Data supplied –
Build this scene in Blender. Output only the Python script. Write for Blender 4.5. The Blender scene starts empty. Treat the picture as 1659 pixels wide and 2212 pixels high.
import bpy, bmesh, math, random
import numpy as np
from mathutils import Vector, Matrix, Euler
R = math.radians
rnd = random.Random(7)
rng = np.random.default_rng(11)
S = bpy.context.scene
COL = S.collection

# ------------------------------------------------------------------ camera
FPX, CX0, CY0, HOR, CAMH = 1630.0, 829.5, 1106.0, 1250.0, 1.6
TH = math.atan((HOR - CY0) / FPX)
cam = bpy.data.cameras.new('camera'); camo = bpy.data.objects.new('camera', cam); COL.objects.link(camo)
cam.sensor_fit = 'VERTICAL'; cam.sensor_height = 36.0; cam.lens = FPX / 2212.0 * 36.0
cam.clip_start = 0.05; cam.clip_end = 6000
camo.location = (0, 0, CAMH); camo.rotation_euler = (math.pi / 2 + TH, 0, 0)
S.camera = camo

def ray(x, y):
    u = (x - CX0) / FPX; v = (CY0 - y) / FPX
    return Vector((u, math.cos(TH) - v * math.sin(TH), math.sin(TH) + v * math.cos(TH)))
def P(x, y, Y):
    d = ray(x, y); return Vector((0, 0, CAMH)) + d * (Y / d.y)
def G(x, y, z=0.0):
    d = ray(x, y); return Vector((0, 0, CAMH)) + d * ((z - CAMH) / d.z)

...

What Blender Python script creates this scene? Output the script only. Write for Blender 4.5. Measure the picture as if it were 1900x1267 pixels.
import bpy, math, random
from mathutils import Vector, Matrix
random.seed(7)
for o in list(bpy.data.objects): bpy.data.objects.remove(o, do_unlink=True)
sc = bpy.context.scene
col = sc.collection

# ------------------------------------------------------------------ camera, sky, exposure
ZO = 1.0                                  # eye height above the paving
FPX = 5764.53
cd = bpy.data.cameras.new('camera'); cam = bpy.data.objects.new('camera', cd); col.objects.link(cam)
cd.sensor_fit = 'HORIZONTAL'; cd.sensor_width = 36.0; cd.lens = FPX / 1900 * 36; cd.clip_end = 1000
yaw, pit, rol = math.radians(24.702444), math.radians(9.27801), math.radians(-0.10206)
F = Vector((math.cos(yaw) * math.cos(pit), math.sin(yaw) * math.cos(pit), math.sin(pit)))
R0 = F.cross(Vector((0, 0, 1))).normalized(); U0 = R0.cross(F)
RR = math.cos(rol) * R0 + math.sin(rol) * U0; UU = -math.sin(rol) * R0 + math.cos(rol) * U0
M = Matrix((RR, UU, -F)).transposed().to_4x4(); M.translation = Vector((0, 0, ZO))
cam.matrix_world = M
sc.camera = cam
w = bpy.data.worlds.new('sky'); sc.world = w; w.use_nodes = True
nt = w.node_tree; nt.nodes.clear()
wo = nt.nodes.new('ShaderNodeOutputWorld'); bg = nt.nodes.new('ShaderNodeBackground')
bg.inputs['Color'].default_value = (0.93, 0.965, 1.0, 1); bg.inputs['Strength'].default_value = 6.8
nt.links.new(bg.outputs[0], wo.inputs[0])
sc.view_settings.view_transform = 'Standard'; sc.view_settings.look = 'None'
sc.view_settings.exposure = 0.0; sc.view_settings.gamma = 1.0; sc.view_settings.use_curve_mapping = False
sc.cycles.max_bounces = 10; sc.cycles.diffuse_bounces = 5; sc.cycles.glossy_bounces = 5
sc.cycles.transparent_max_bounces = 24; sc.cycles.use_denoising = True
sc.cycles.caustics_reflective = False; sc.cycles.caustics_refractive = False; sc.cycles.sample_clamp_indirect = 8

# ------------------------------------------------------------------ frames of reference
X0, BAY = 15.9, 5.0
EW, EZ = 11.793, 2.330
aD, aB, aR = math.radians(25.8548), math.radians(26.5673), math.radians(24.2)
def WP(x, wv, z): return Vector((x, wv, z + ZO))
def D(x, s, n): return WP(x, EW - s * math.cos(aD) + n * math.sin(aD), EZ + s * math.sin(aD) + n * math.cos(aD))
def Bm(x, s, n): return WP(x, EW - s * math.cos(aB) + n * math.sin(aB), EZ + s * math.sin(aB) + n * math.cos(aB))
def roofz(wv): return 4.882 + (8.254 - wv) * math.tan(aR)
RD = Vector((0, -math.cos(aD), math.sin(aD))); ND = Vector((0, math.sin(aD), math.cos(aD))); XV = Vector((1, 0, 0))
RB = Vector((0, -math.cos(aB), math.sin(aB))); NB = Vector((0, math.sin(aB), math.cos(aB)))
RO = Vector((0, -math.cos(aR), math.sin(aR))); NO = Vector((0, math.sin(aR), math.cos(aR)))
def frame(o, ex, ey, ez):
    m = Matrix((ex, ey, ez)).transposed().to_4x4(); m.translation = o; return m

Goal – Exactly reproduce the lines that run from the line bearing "Build this scene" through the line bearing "COL = S.collection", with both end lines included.

Result for this task –
Build this scene in Blender. Output only the Python script. Write for Blender 4.5. The Blender scene starts empty. Treat the picture as 1659 pixels wide and 2212 pixels high.
import bpy, bmesh, math, random
import numpy as np
from mathutils import Vector, Matrix, Euler
R = math.radians
rnd = random.Random(7)
rng = np.random.default_rng(11)
S = bpy.context.scene
COL = S.collection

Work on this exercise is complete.